Peran “Machizukuri” dan Era Perencanaan Kini

“Machizukuri” sendiri saat ini menjadi bagian penting dan tak terpisahkan dari program manajemen lingkungan kota (urban environmental management) di seluruh Jepang. Sifat kegiatannya yang tidak mengejar untung (non profit organization/activities) dan hanya dilandasi satu tujuan untuk memperbaiki taraf hidup lingkungan-sosial-ekonomi masyarakat setempat. Dalam taraf implementasi gagasan pembangunan masyarakat yang berkelanjutan (sustainable communities), partisipasi masyarakat semacam ini sangat lah tepat dan memperingan tugas pemerintah. Namun begitu kendala dalam tataran pelaksanaannya, seperti dikutip Sorensen (2002), pun masih terus terjadi. Hal ini diakibatkan bukan hanya karena makin lunturnya sistem sosial kemasyarakatan yang dihadapi Jepang, tetapi juga prioritas pembangunan yang kurang konsisten di tingkat bawah dan belum tersosialisasikannya standar manajemen lingkungan.
Namun begitu, patut diakui pula bahwa aksi-aksi “buttom up” dari gerakan “machizukuri” di masyarakat Jepang telah banyak membuahkan hasil, terutama sepanjang 10 tahun terakhir ini. Partisipasi pada penyusunan rencana induk (master plan) area, pembangunan jejaring hijau (green network), usaha perbaikan taman-taman setempat, kritik terhadap pembangunan banguan tinggi yang merugikan wilayah tertentu mereka, maupun perlindungan terhadapa tempat-tempat yang memiliki nilai sejarah (historical area), telah banyak membantu pembangunan masyarakat.
Saat ini, masa di mana generasi “baby boomers” (orang Jepang yang lahir antara tahun 1947-1949) yang banyak memasuki usia pensiun (tepatnya tahun 2007 nanti) dan berkurangnya angka fertilitas di Jepang, maka Jepang saat ini menghadapi masalah serius “depopulasi”. Kurva komposisi penduduk pun lebih meggambarkan pada bentuk besar di atas (pada komposisis penduduk usia tua). Dari jumlah penduduk yang diperkirakan sekitar 127.8 di tahun 2006 ini, maka akan berkurang sekitar 20%nya menjadi sekitar 100.6 juta jiwa di tahun 2050 (National Institute of Population and Social Security Research (IPSS), 2006). Dalam tataran perencanaan lingkungan pun isu ini saat ini terus mendominasi. Pada tataran konsep yang dituntut adalah memikirkan hubungan antara pembangunan yang berkelanjutan dengan isu depopulasi dan perujudannya dalam peningkatan kualitas hidup (quality of life) pada masyarakat Jepang ini. Dan tema ini lah yang saat mendominasi proses dan kegiatan “machizukuri” di Jepang.

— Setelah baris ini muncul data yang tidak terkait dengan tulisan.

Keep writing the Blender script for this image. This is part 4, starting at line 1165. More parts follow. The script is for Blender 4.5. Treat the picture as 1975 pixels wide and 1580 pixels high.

Gambar 3. Kosep pembangunan berkelanjutan pada gerakan ” machizukuri” yang diadopsi secara luas di Kota Kobe (Sumber: Kaidou, 2002)


Di Kota Kobe, Hyogo Prefektur sebagai contoh, semenjak pembangunan kembali kotanya dari reruntuhan bencana itu, telah memikirkannya secara matang konsep pembangunan bagian kota yang berbasis pada keseimbangan pembangunan komunitas, ekonomi, dan lingkungan warga yang membentuk jejaring dalam kota (Gambar 3.). Juga di Kota Fukaya, Saitama Prefektur, yang oleh para peneliti dicap sukses dalam merestorasi isu terkini dalam sebuah kota ini dengan jalan mengoptimalkan partisipasi masyarakatnya melalui kegiatan “machizukuri” ini. Buktinya, pusat Kota Fukaya berupa Jalan Nakasendou menjadi hidup kembali melalui serangkaian revitalisasi fisik dan mengisinya dengan berbagai macam aktivitas warga kota yang sebagian besar lanjut usia itu (dari bisnis misalnya “pasar tiban” sampai kegiatan budaya semacam festival).